Tuesday, February 02, 2010
A MOTHER who arrived at a scene where her 19-year-old son had been fatally attacked, saw blood on the road where he had died.
An inquest in Killarney was also told Philip O’Sullivan, of Clonee, Tuosist, Co Kerry, died from a single knife wound which went through his genital area and into his right groin.
Robert Anthony, aged 61, was given a 10-year prison sentence in the Central Criminal Court, last October, after pleading guilty to the manslaughter of Mr O’Sullivan at Derrylough, Tuosist, on August 22, 1997.
Gretta O’Sullivan recalled that she had given her son a lift home from a bar at 11.15 that night.
She went back to the bar, returned home at about 11.45 and realised Philip was not at home.
She went to bed but got a call some time later from her daughter who said there was something wrong. A neighbour also called to say Philip had been stabbed.
Ms O’Sullivan said when she went to the scene she found blood all over the road.
A garda sergeant and a doctor were there and she was told her son was dead.
Sgt Michael O’Brien, from Kenmare, said he arrived at the scene, following a report, at 12.15am. He saw a young man lying in a pool of blood on the roadside and a woman was trying to stem the flow of blood.
The man’s pulse was found to be very weak. Some time after that, Mr O’Sullivan’s mother and sister came on the scene.
Sgt O’Brien said Mr O’Sullivan was pronounced dead at the scene, at 12.45am, by Dr Rory O’Driscoll.
A postmortem examination by former state pathologist Prof John Harbison found Mr O’Sullivan had several lacerations and bruises to his head and upper body.
An injury to his thumb would suggest he had tried to grab the knife in a defensive act. The deceased had a concentration of 244mgs of alcohol in his blood.
Prof Harbison concluded death was caused by shock and haemorrhage due to a single stab wound, stretching for almost eight inches through the genital area and into his right groin.
A jury returned a verdict of unlawful killing by violence.

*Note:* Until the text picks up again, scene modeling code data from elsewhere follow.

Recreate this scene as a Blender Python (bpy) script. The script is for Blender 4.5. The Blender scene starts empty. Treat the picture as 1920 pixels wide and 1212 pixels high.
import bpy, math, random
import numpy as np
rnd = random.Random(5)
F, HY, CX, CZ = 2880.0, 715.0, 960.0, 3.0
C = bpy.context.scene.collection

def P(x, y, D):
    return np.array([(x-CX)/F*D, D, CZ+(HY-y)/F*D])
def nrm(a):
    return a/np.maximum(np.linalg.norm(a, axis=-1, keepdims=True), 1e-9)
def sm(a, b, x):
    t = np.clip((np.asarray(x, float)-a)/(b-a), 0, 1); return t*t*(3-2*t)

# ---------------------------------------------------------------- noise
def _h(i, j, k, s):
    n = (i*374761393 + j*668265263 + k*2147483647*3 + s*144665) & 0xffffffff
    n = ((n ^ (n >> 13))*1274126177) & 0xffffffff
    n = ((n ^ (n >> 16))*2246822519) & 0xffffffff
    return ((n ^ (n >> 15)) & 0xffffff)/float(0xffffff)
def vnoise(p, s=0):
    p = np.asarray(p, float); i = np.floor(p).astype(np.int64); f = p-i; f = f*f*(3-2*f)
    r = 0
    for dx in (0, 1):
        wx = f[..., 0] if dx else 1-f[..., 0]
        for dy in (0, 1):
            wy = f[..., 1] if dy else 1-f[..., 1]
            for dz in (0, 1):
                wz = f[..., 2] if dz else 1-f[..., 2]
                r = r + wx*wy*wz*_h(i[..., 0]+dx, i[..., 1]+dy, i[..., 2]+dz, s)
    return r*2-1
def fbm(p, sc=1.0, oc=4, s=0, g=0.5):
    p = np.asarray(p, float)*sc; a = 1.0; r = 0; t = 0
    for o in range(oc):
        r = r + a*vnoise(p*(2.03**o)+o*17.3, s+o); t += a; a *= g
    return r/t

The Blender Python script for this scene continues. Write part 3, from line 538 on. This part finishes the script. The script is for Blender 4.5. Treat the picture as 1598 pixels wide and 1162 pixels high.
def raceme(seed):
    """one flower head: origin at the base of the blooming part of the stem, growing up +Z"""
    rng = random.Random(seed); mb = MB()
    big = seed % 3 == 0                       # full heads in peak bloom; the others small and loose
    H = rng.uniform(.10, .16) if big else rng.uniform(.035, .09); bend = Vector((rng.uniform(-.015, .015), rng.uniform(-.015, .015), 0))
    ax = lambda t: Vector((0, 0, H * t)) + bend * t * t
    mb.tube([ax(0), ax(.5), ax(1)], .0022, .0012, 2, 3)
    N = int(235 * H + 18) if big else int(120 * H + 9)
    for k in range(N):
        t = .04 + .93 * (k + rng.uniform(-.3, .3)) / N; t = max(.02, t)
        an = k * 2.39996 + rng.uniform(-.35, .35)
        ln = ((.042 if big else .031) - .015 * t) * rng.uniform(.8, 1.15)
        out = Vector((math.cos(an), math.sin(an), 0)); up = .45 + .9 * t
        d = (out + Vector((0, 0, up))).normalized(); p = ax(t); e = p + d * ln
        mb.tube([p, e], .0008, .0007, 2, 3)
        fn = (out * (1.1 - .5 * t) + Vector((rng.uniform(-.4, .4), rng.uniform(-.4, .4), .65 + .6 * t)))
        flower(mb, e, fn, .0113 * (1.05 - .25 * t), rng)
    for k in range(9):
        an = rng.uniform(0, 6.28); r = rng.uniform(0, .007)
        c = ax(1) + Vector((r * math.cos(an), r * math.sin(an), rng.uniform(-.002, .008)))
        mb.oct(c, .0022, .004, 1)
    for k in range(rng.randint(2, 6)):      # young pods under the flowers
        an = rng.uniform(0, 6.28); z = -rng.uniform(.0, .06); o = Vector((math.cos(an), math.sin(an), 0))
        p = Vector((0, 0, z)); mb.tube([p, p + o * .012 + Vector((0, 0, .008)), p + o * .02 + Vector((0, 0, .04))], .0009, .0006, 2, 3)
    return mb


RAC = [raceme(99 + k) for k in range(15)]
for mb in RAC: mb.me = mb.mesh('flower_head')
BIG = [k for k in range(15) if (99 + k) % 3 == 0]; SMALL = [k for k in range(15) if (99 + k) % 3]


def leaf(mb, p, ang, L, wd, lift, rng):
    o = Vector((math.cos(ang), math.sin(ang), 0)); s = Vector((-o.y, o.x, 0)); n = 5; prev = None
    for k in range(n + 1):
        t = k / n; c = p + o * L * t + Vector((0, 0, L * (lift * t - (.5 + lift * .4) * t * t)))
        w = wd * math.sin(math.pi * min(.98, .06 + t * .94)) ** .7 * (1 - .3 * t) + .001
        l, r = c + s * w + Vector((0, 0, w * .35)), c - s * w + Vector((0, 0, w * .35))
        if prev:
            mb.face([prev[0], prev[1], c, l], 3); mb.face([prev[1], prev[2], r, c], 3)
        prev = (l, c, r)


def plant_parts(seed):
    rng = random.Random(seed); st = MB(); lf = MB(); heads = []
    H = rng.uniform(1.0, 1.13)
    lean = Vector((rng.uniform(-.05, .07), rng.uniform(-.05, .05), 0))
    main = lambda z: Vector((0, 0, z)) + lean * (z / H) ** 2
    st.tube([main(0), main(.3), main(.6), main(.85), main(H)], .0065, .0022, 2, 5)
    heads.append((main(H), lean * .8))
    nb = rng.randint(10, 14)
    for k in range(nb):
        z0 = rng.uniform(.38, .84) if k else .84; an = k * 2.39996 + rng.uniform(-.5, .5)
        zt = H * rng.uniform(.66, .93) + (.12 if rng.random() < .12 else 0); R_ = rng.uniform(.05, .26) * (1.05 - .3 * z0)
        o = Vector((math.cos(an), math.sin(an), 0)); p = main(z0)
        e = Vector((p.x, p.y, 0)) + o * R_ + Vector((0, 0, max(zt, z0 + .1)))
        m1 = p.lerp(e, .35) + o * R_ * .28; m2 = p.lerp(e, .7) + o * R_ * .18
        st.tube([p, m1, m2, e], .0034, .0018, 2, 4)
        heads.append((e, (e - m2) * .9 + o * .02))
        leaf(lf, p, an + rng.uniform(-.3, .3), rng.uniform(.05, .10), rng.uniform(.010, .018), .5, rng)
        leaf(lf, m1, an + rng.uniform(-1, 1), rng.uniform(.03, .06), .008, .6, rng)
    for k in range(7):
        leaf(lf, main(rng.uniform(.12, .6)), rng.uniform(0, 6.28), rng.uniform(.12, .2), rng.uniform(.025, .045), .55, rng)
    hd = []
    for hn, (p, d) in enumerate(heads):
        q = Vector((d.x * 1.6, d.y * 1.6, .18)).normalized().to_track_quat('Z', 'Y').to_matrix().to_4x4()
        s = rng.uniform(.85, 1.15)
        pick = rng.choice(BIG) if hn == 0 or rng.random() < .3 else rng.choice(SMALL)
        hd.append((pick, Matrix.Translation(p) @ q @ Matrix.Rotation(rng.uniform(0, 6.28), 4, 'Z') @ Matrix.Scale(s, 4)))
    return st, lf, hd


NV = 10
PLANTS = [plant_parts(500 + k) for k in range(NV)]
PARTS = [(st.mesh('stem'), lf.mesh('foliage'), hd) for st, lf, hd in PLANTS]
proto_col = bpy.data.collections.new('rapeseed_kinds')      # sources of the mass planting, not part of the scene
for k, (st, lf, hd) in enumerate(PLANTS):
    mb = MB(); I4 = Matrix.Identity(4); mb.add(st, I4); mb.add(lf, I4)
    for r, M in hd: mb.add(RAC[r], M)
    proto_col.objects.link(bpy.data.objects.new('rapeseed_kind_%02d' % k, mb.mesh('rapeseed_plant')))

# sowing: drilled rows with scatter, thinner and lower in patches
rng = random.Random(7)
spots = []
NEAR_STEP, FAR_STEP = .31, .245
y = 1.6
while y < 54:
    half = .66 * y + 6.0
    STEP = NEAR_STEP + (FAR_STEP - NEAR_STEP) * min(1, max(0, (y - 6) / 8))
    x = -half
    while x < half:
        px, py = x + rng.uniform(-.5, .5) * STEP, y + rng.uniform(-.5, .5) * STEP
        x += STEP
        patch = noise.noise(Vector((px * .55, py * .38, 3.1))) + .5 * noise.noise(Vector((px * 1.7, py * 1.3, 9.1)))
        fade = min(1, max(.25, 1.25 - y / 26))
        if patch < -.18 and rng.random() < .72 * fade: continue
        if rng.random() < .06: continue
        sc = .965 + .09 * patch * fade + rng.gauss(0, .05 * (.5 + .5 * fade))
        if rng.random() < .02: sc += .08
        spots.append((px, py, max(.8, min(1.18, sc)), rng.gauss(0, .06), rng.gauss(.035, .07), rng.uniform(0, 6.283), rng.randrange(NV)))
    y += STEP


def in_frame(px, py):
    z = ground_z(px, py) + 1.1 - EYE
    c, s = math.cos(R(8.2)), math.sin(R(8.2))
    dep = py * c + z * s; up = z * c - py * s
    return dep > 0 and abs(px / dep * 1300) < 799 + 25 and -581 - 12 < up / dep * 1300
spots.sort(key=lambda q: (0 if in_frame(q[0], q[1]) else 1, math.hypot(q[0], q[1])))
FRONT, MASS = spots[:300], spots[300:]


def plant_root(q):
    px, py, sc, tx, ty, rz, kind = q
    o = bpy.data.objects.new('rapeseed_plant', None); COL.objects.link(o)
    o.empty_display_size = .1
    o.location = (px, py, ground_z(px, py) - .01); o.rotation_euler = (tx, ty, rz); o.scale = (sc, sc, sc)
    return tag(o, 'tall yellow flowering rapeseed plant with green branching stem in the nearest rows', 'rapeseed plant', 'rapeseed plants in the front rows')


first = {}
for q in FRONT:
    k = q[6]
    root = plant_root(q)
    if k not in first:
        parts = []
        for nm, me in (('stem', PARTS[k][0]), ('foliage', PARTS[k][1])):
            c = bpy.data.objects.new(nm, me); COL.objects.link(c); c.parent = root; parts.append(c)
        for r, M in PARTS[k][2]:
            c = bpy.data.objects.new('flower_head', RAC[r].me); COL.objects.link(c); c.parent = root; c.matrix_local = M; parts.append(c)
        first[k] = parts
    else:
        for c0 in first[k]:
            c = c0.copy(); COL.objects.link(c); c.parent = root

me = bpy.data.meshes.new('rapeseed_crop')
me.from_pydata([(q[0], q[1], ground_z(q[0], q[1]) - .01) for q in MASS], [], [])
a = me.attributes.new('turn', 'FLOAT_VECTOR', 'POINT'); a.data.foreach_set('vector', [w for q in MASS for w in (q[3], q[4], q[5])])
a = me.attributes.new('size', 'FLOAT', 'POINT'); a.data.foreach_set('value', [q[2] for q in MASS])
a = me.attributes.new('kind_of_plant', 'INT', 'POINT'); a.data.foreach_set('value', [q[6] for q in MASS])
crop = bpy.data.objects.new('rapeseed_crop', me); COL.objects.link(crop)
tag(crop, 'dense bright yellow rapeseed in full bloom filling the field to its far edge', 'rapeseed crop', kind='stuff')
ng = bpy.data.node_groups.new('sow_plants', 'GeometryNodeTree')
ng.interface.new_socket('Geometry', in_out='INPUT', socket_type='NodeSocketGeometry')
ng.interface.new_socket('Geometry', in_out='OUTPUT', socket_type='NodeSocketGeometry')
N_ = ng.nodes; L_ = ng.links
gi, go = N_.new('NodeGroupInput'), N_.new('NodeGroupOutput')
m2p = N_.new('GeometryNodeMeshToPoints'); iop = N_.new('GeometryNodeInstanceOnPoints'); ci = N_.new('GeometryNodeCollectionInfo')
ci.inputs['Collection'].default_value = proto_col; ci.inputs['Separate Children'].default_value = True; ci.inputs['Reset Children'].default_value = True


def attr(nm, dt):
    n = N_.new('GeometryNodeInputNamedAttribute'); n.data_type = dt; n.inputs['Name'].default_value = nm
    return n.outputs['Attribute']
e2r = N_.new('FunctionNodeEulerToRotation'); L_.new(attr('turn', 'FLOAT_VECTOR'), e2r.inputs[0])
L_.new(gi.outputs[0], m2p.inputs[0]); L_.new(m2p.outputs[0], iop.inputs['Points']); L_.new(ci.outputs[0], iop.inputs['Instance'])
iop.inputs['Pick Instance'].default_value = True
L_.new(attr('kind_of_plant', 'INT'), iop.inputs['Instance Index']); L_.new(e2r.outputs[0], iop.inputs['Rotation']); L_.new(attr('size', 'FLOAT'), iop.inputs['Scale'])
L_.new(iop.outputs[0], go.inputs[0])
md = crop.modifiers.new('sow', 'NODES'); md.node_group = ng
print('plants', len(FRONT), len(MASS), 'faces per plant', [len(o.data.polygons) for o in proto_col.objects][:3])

Coroner Terence Casey said the reason the inquest had not been held much earlier was due to the criminal inquiry into Mr O’Sullivan’s death.
Extending sympathy to the man’s family, he said "resurrecting" the details of the case at the inquest must have been heartbreaking but he hoped it would be final step in the tragic affair.
Supt Michael Maher, from Killarney, described the killing as an "awful tragedy", adding gardaí would give the family whatever support they could.
Meanwhile, during Anthony’s trial, evidence had been given that Anthony along with a woman and Mr O’Sullivan had been socialising in bars in Kenmare earlier on the day of killing.
Mr O’Sullivan was stabbed during a scuffle with Anthony in a house in Derrylough, staggered outside, collapsed and died, the court had heard.
Anthony left the jurisdiction while on bail in late 1997, but was extradited from Britain in 2008, after serving seven years of a 10-year sentence for armed robbery.